Opinion
283 A.D. 31 126 N.Y.S.2d 209 UNITED STATES OVERSEAS AIRLINES, INC., Appellant, v. LORRAINE COX, Individually and as Receiver and Sequestrator of the Property of RALPH COX, JR., Respondent. Supreme Court of New York, First Department. December 8, 1953
APPEAL from that part of an order of the Supreme Court at Special Term (BRADY, J.), entered July 29, 1953, in New York County, which denied a motion by plaintiff for an order vacating a notice of taking testimony of plaintiff by Ralph Cox, Jr., its president, or in the alternative, modifying the notice of taking testimony of plaintiff in certain respects.
COUNSEL
Leonard S. Halpert for appellant.
Irving I. Erdheim of counsel (Donald B. White and Edward M. Chapian with him on the brief; Erdheims&sArmstrong, attorneys), for respondent.
Per Curiam.
The order at Special Term permits the examination of the plaintiff corporation as an adverse party through a witness selected for the purpose by the defendant in her notice of examination. There is a dispute about the status in the corporation of the witness whose testimony is to be taken under the order here reviewed.
The 'adverse party' to be examined is the plaintiff corporation and not its officers or employees as such. Individual witnesses become the instruments, merely, by which the corporate examination is effected. (Civ. Prac. Act, § 289.)
The general rule is that a corporation to be examined as an adverse party may produce those officers or employees having knowledge of the facts under inquiry, and the choice of witnesses does not rest in the first instance with the examining party. (New York Tel. Co. v. City of New York, 248 A.D. 474; Titterington v. Pioneer Instrument Co., 254 A.D. 699.)
If the person produced has no knowledge or inadequate knowledge, or if the court may be made to see as the result of the examination that another officer or employee has more direct knowledge of the facts, there is adequate power to make appropriate direction to produce such additional witness.
Plaintiff's offer to produce its vice-president as the officer having knowledge of the facts should be regarded prima facie as a compliance with the direction that it be examined even if other persons may also know the facts. If it appears on the examination that he has not a knowledge of facts adequate to the scope of examination the court may give further direction broadening the inquiry to include other witnesses.
Such a direction could properly be given to take the testimony of Ralph Cox, Jr., the former president and sole stockholder of the plaintiff, the witness directed to be produced under the order herein.
We do not now pass on the propriety or necessity for such a direction.
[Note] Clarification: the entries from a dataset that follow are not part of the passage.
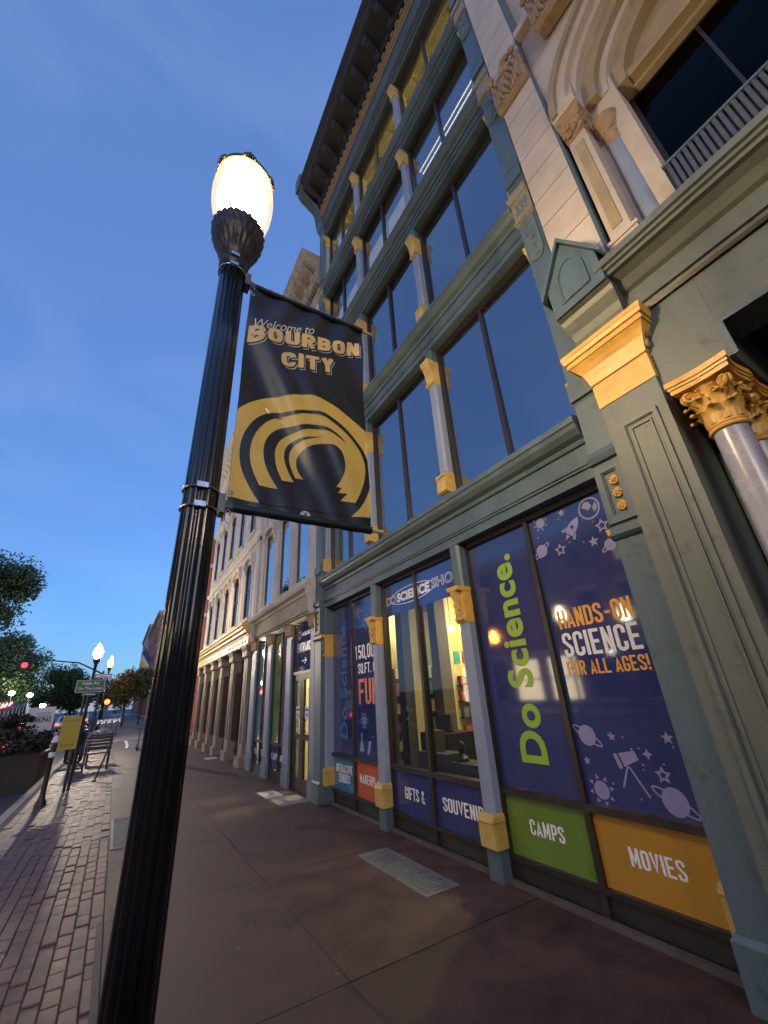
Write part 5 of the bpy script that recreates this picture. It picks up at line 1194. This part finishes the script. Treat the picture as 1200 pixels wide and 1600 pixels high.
def crown(name, parent, mat, c, rad, n, leaf, seed, clumps=14, holes=.0):
    rnd = random.Random(seed); mb = MB(); cs = []
    for q in range(clumps):
        while True:
            p = Vector((rnd.uniform(-1, 1), rnd.uniform(-1, 1), rnd.uniform(-1, 1)))
            if .25 < p.length < 1: break
        cs.append((p, rnd.uniform(.26, .5)))
    for q in range(n):
        p, r = rnd.choice(cs)
        d = Vector((rnd.gauss(0, 1), rnd.gauss(0, 1), rnd.gauss(0, 1))).normalized() * r * rnd.random()**.45
        w = p*.82 + d
        x, y, z = c[0] + w.x*rad[0], c[1] + w.y*rad[1], c[2] + w.z*rad[2]
        a = Vector((rnd.gauss(0, 1), rnd.gauss(0, 1), rnd.gauss(0, .6))).normalized(); b = a.cross(Vector((rnd.gauss(0, 1), rnd.gauss(0, 1), rnd.gauss(0, 1)))).normalized()
        s = leaf*rnd.uniform(.6, 1.3); P0 = Vector((x, y, z))
        n_ = len(mb.v); mb.v += [tuple(P0 - a*s), tuple(P0 + b*s*.45), tuple(P0 + a*s), tuple(P0 - b*s*.45)]; mb.f.append((n_, n_+1, n_+2, n_+3))
    me = bpy.data.meshes.new(name); org = ORG[_root(parent).name]
    me.from_pydata([(x-org[0], y-org[1], z-org[2]) for x, y, z in mb.v], [], mb.f); me.materials.append(mat)
    o = bpy.data.objects.new(name, me); COL.objects.link(o); o.parent = parent
    return o
def tree(label, x, y, h, cz, rad, mat, n, leaf, seed, z0=0, name='street_tree', trunk=.16):
    t = thing(name, label, 'tree', (x, y, z0), 'street trees')
    rnd = random.Random(seed)
    mb = MB().tube([(x, y, z0), (x+.05, y, z0+h*.3), (x-.04, y+.05, cz-rad[2]*.5), (x, y, cz+rad[2]*.4)], [trunk, trunk*.75, trunk*.55, trunk*.2], 9)
    for q in range(7):
        a = rnd.uniform(0, 6.28); zb_ = cz - rad[2]*rnd.uniform(.3, .9)
        mb.tube([(x, y, zb_), (x + rad[0]*.35*math.cos(a), y + rad[1]*.35*math.sin(a), zb_+rad[2]*.35), (x + rad[0]*.75*math.cos(a), y + rad[1]*.75*math.sin(a), zb_+rad[2]*.8)], [trunk*.45, trunk*.28, trunk*.08], 6)
    build(mb, 'trunk', pm('bark', (.05, .038, .03), .9, .3, 8, .4), t, True)
    crown('crown', t, mat, (x, y, cz), rad, n, leaf, seed, 22)
    return t
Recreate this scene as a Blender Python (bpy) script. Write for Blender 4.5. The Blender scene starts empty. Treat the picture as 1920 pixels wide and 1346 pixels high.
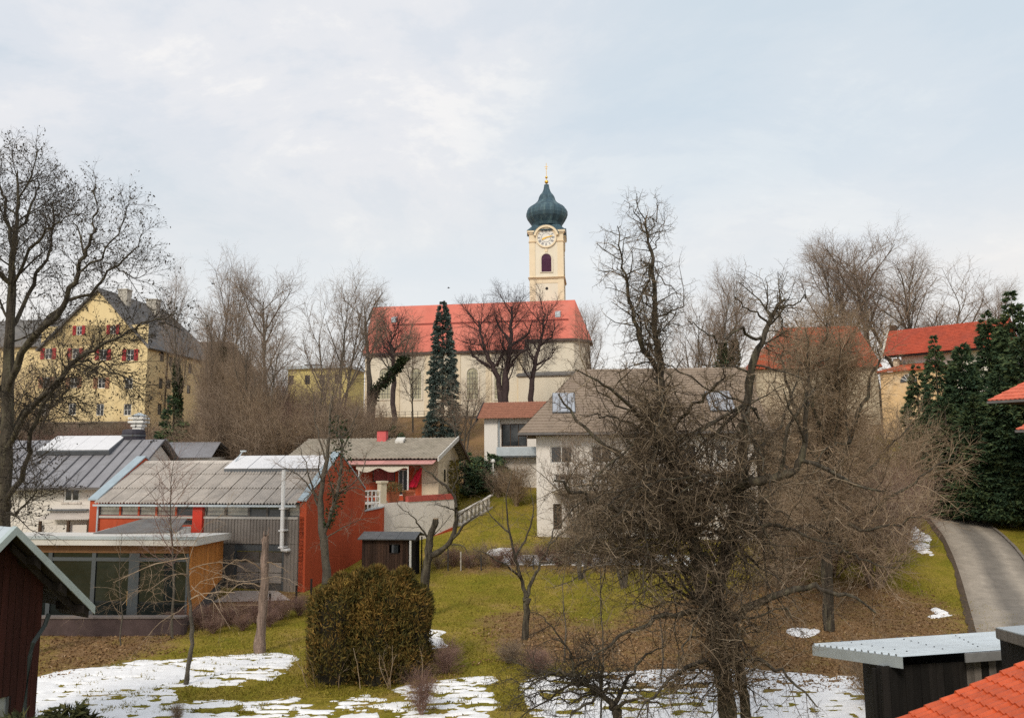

We hold merely that in the first instance a corporate party ought to have the right to produce in response to a requirement for its examination the officer or employee having knowledge of the material facts.
The order should be modified by permitting the examination of plaintiff to proceed upon the production of any witness having knowledge of the facts, without prejudice to an application by defendant for a direction that other witnesses be produced, and as thus modified affirmed, with $20 costs and disbursements.
COHN, J. P., BREITEL, BASTOW, BOTEIN and BERGAN, JJ., concur.
Order unanimously modified in accordance with the opinion herein and, as so modified, affirmed, with $20 costs and disbursements to the appellant. The date for the examination to proceed shall be fixed in the order. Settle order on notice.